In the interactive version of the animation installed at the gallery, the siphonophore comes closer to or retreats from the viewer based on movement in the space, bringing into relief the work’s stated aim to intimately connect the viewer to other species. Also closely attuned to the creature’s movement is the animation’s soundscape, which is played on the outside of the building as well, expanding the sonic horizon of the nonhuman perspective beyond the gallery.
About the Artists
SUPERFLEX is an artist group founded in 1993 by Jakob Fenger, Bjørnstjerne Christiansen, and Rasmus Rosengren Nielsen. They scrutinize and expose hidden systems of power by engaging with themes such as unbalanced economic conditions as well as issues of migration, copyright, and ownership. SUPERFLEX plays a catalytic role in enabling people to participate in their artistic inquiries into global discourses and to gain broader insights from the interaction. Through their work, they ultimately aim to mobilize the “power of collectivity,” which lies at the heart of their practice.
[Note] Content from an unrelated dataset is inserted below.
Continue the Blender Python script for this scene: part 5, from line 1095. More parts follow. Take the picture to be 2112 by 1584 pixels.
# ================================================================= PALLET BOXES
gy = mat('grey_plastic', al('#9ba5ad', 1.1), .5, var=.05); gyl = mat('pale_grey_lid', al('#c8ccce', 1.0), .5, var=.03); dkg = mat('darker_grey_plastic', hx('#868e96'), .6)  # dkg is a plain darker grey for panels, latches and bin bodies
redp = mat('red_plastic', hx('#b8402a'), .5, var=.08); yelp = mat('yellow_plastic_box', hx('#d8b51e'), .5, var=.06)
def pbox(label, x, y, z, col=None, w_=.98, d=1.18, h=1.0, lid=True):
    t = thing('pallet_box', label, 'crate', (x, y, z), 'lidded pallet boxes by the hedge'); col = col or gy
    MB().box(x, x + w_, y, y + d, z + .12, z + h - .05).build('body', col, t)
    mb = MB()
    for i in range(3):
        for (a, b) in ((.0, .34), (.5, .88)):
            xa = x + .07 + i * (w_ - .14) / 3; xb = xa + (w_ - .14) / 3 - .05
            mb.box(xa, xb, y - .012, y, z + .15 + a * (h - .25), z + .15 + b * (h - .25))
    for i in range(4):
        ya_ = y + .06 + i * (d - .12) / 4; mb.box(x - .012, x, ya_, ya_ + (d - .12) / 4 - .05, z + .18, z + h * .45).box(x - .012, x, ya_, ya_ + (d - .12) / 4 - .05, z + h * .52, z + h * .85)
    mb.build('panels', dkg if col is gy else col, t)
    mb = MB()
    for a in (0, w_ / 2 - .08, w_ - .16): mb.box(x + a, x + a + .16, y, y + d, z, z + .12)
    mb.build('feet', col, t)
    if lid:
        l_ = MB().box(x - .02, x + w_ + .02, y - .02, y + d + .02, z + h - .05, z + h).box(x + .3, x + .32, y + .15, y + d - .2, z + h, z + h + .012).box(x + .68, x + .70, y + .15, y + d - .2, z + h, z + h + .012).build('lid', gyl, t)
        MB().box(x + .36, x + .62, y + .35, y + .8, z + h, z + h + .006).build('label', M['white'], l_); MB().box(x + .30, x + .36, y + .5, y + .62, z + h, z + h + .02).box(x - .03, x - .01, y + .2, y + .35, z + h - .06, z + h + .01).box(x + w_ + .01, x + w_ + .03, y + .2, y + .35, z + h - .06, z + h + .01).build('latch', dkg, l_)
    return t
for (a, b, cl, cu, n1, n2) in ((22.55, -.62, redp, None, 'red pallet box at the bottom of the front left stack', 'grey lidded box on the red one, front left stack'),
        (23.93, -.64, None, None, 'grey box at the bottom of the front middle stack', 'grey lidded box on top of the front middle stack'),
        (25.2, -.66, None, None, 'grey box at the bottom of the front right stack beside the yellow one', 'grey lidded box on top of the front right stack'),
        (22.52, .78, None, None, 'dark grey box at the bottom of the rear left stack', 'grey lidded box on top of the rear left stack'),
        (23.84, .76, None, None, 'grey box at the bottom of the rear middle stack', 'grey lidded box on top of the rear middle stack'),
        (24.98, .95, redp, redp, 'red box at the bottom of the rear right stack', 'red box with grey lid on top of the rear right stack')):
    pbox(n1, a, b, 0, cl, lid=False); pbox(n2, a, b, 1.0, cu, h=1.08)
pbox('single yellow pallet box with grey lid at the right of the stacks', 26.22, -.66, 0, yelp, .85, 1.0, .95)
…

SUPERFLEX has gained international recognition for their projects. The group held solo exhibitions at the Institute of Contemporary Art, San Diego (2024); the University of South Florida Contemporary Art Museum, Tampa (2023); Le Bicolore, Paris (2022); Kunsthaus Graz, Graz (2021); Turku Art Museum, Turku (2020); Tate Modern, London (2017); Fundación Jumex Arte Contemporáneo, Mexico City (2013); South London Gallery, London (2009); and Kunsthalle Basel, Basel (2005), among other venues. SUPERFLEX has also participated in numerous biennales and group exhibitions, including the Venice Biennale (2024), Gwangju Biennale (2018, 2002), Sharjah Biennial (2017, 2013), and São Paulo Biennale (2006). Artworks by SUPERFLEX are included in major collections, such as Arken - Modern Museum of Art, Ishøj; Hirshhorn Museum and Sculpture Garden, Washington, D.C.; Los Angeles County Museum of Art, Los Angeles; Museum of Modern Art, New York; and Pérez Art Museum Miami. In 2023, the group was invited by the Real DMZ Project to permanently install One Two Three Swing!, a modular three-seater swing set that metaphorically explores the significant potential of collectivity and collaboration, in the DMZ. Conceived in celebration of the 60th anniversary of diplomatic relations between Denmark and South Korea, the work has been donated to the permanent care of the Ministry of Unification.